Academic vocabulary differs in interesting ways, as well; they seem to be inventing a new vocabulary to deal with new times and ideas. Instead of words such as “debate” and “argument,” they prefer “sharing,” a word they think is more “democratic” and less combative. Overall, she found the students there to be determined, bright, and forward looking. They have hope for the future and could contribute a great deal to the world, she says.

In addition to her activities at the universities, Doody visited a number of sites and immersed herself in the culture in a way that made a big impression on her. She ate the most wonderful Chinese, Japanese, and Korean food; saw the set for the television film version of The Dream of the Red Chamber, one of her favorite Chinese novels; attended the Peking Opera to hear traditional performances (pictured below); and walked on the Great Wall.

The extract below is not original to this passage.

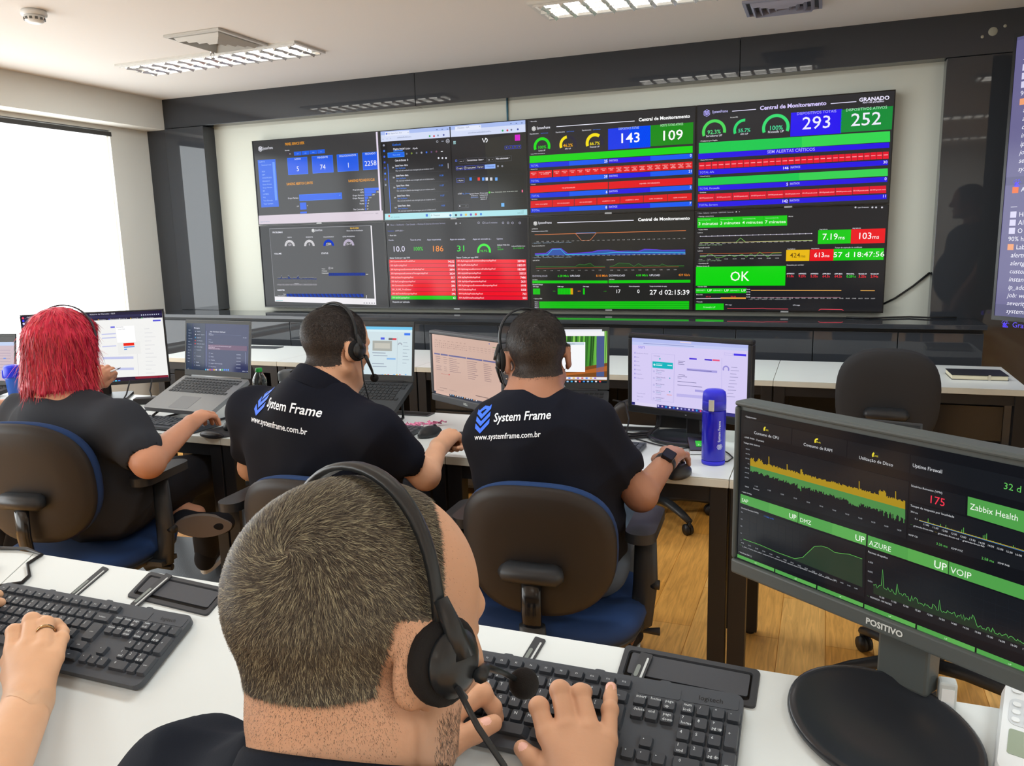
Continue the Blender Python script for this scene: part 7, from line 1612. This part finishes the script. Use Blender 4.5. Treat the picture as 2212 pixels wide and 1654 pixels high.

The Wall was the most memorable of these places, she says, and she describes it as startling in real life. It is “a giant structure going on like a great, white worm” over hills and mountains as far as the eye can see. What film cannot capture, she remarks, is the “soaring space” and the view through “layers of mountains.”

Doody says she was lucky to be there on a clear, sunny day, because Beijing has much more smog than Los Angeles. While huge, the city lacks the kind of city center found in New York, Paris, and London. It is driven by industrial progress, much like Victorian London, and although it is not pretty, it is full of life.

Margaret Doody at the Peking Opera

Doody’s experiences inside and outside of the university left her with a real sense of China and an affection for it so stong that she still beams with excitement when talking about it. In fact, the trip had such a deep impact on her that she wants to encourage everyone to learn some Chinese and go to China because of its importance in the world and its vast and beautiful territory.

Now that Professor Doody has returned home, there is talk about publishing her lectures in Chinese—and some of the research she produced for these talks will play a role in a book she is writing about characters in novels. This book examines both how different cultures view characters and what these characters can tell readers about a particular nation or group.

The main character in The Dream of the Red Chamber, Dai-yu, for example, has a temperamental, witty, and creative character, one that does not give in to Confucian obedience and reflects a culture that has a great deal going for it. A culture’s anxieties, likewise, tend to manifest in characterizations, and Doody’s book will explore how this phenomenon occurs.

In addition, Doody says she looks forward to finishing another book on the names of characters and places in Jane Austen’s novels, adding that it will be fascinating to see how the lasting effects of a Chinese tour make their way into her work on Western literature.